The Registered Investment Advisor (RIA) ecosystem continues to grow aggressively. At the same time, the industry is navigating a period of great change: new entrants, new ways of serving, and new name combinations.
Our company’s proposed acquisition of TD Ameritrade will also bring changes—changes we believe will strengthen the RIA profession and the advisors we serve. As expected, our plans have generated a lot of discussion in the industry. It is very early days, and we are in the process of obtaining regulatory and other approvals for the proposed transaction.
But there is one thing I can say right now with utmost confidence:
We have not and will not change our commitment to seeing the world through all of our clients’ eyes—and that means being here for advisory firms of all sizes.
We’ve been committed to RIAs of all sizes for more than 30 years. Our roots are in serving RIA firms with less than $100 million in assets under management. It’s how we got our start in that business, and we never forget that these firms represent the vast majority of the industry in terms of numbers. They are the entrepreneurs who set out on their own so they could serve investors in a fiduciary manner, with a more customized and personalized approach.
It’s that heritage and the fact that those firms remain at the heart of our business that often gets lost in the current industry commentary. Sure, as the RIA space has grown and evolved, we have earned the opportunity to serve a broader array of advisory firms, including national firms managing billions of dollars of investor assets. But it’s simply naïve and inaccurate to infer from our growth and wider appeal that we are not fully committed to serving the smaller firms that are at the core of our business and at the core of TD Ameritrade’s custody business.
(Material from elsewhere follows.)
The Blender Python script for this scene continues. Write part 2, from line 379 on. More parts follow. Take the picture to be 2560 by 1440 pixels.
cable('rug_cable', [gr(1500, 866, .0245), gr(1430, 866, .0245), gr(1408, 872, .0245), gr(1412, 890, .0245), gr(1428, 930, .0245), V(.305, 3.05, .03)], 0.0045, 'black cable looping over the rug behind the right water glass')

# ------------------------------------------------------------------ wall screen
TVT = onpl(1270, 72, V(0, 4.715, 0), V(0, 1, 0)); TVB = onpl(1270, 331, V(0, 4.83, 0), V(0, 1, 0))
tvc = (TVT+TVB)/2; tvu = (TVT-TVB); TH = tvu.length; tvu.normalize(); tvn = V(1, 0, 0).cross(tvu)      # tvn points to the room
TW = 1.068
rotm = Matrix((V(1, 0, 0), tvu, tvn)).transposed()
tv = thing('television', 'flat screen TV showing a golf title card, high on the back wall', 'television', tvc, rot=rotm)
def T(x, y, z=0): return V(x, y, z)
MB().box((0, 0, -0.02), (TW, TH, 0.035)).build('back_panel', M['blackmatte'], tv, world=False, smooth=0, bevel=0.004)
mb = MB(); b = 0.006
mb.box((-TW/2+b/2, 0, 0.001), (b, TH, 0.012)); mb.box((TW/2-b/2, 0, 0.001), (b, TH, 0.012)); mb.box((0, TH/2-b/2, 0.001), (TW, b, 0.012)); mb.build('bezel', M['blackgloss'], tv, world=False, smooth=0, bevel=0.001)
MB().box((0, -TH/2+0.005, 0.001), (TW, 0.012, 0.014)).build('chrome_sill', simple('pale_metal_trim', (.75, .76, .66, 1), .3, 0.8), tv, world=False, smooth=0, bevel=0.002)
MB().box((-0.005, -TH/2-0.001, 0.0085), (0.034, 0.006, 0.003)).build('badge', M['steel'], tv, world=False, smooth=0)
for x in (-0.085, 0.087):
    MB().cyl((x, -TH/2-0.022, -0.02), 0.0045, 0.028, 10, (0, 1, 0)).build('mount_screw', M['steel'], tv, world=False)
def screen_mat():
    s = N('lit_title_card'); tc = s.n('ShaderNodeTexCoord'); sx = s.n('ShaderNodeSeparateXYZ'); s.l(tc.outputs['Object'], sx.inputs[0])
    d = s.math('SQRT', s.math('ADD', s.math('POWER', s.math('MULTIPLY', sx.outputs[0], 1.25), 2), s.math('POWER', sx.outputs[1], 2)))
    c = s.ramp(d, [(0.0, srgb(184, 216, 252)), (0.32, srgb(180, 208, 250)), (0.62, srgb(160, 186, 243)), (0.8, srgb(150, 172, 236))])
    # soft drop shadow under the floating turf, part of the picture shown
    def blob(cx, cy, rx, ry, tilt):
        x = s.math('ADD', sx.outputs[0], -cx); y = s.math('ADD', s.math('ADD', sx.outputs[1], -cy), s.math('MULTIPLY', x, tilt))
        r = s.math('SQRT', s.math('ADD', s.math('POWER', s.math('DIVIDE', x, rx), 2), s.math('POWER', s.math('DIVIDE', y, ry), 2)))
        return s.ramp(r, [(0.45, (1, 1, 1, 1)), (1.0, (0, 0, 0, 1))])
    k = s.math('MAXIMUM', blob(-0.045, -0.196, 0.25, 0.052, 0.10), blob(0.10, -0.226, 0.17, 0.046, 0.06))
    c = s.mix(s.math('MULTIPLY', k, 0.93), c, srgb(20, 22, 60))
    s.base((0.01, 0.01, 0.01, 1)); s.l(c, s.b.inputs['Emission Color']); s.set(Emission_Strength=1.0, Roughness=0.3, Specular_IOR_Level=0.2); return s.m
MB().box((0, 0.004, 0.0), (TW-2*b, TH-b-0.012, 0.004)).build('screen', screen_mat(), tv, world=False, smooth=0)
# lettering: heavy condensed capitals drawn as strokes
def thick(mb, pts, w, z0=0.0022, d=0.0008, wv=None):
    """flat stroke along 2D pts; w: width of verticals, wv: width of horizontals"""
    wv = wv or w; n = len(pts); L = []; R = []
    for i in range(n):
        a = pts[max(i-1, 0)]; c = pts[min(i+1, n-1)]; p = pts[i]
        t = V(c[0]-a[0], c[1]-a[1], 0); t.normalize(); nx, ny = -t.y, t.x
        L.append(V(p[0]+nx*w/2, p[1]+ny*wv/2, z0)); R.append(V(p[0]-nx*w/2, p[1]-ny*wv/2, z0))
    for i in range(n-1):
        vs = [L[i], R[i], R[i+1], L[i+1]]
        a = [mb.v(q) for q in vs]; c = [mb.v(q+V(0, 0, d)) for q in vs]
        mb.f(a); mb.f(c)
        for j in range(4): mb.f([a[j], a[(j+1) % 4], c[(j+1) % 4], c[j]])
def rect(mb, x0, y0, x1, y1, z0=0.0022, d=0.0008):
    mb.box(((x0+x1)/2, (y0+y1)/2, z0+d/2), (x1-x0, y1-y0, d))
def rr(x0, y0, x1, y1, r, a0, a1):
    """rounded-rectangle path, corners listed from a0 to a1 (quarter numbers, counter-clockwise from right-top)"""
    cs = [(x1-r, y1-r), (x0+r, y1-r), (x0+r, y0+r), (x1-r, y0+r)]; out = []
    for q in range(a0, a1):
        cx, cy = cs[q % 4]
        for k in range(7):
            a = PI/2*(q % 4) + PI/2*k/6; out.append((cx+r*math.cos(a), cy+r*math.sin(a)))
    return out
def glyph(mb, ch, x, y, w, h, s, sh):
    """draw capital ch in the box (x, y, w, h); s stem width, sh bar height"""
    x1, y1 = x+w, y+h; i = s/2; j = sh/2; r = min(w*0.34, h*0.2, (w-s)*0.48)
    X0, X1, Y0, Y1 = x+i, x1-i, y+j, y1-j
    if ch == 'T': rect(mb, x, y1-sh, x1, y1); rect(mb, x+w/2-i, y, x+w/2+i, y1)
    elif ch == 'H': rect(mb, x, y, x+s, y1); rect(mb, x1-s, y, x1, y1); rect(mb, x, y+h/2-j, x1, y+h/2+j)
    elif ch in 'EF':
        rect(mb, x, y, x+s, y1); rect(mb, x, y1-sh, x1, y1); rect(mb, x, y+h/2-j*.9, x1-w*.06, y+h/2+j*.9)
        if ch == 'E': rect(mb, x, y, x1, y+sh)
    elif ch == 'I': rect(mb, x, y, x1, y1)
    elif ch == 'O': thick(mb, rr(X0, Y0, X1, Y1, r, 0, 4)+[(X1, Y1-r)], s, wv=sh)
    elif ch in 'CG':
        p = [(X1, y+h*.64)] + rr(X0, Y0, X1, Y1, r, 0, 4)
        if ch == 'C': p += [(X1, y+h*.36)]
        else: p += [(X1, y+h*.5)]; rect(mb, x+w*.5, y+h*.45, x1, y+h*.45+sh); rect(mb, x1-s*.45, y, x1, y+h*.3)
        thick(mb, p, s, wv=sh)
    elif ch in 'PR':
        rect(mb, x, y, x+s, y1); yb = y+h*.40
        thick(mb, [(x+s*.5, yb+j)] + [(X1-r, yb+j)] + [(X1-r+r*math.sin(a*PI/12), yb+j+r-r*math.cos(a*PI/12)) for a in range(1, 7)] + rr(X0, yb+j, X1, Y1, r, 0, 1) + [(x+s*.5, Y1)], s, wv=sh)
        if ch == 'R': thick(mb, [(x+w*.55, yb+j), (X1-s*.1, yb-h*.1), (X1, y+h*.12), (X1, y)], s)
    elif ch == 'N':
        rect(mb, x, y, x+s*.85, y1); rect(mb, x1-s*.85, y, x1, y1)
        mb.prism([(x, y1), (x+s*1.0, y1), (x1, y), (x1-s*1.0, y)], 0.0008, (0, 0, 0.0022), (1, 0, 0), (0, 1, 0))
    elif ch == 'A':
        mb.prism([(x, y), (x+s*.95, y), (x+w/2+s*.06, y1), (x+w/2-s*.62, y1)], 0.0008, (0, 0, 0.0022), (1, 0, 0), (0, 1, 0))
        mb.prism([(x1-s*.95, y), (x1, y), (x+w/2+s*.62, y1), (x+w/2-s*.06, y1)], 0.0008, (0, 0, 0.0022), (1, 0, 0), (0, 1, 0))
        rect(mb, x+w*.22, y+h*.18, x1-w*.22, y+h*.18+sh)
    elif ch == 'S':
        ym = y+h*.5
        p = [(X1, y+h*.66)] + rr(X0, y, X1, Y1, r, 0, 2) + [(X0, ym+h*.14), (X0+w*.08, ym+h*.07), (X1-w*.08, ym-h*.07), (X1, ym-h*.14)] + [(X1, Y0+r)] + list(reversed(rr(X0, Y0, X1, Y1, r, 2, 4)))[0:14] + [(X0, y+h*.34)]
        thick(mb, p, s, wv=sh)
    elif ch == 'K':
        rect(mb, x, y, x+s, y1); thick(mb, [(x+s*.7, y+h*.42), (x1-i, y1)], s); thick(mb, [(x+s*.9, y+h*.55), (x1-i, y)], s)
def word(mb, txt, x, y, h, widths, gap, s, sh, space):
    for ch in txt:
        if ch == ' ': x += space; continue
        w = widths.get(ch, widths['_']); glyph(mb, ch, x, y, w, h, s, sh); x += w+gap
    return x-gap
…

It’s inconsistent with everything we have done for more than 30 years.
We’ve been committed to RIAs of all sizes for more than 30 years. Our roots are in serving RIA firms with less than $100 million in assets under management.
As my colleague Bernie Clark shared in our recent Winter Business Update, we’ve developed a service offering—the Core Solutions Group—designed specifically for the 4,500 advisors with less than $100 million on our platform. Many of these firms have smaller staffs, with people wearing multiple hats. They often rely on us for support and guidance in areas like cybersecurity compliance, technology and practice management, and they appreciate that our virtual education and practice management offers provide them with expert support and resources in areas like marketing and operational efficiency, so they can grow their practices. They also like that our digital efforts help streamline labor-intensive, account-related tasks by offering a more secure, guided experience that minimizes data entry, errors, and paper—while making it easy to get status updates and track progress so they can stay on top of client requests. These enhancements let advisors focus on more important things, such as spending time with clients or finding new clients—which is what they do best.
That’s why we’re digitizing many of the transactional parts of our processes, so we can free up our people to be more consultative problem solvers for our clients. And our proposed integration with TD Ameritrade will allow us to look to the best parts of their platform to help us deliver even more capabilities to advisors and their clients. The digital transformation of our business with advisors helps lower Schwab’s costs—which leaves us with more to invest back into client services.
Some early examples of how we are transforming how advisors work with us and their clients include Digital Account Open, Status, and broad third-party integration, the latter giving advisors a choice of what technology best supports their business, and how they want to work with us.
At the end of the day, advisors are asking us to help them grow. We do that in a number of ways. One of them is helping with the big questions they face in the areas of succession planning, talent, and growth strategies. By sharing Schwab’s know-how with our clients, advisors can see what others in the industry are doing and benefit from best practices. Those are things that can help accelerate growth in their businesses.
Putting together a better online experience while preserving the ability to talk with a person—that’s what we call no-tradeoffs. Our commitment to eliminating trade offs means we will deliver the secure and trusted custodial support that advisors and their clients need as efficiently and seamlessly as possible, while finding ways to deliver even more value-add services to help advisors grow and enhance their client experience.
Our Pledge to RIAs isn’t just words on paper. It is a promise—a commitment—and it’s something our teams are very proud to deliver.
- Walt Bettinger, CEO, Schwab
We know advisors today have more choices than ever when it comes to working with a custodian for their client accounts and a provider of technology of services they need to meet the needs of those clients. From platforms like ours, to independent broker-dealers and traditional banks and wire houses, the competition for the business of RIAs is thriving. That’s why we are so focused on finding new, more effective and efficient ways to serve RIAs of all types and sizes.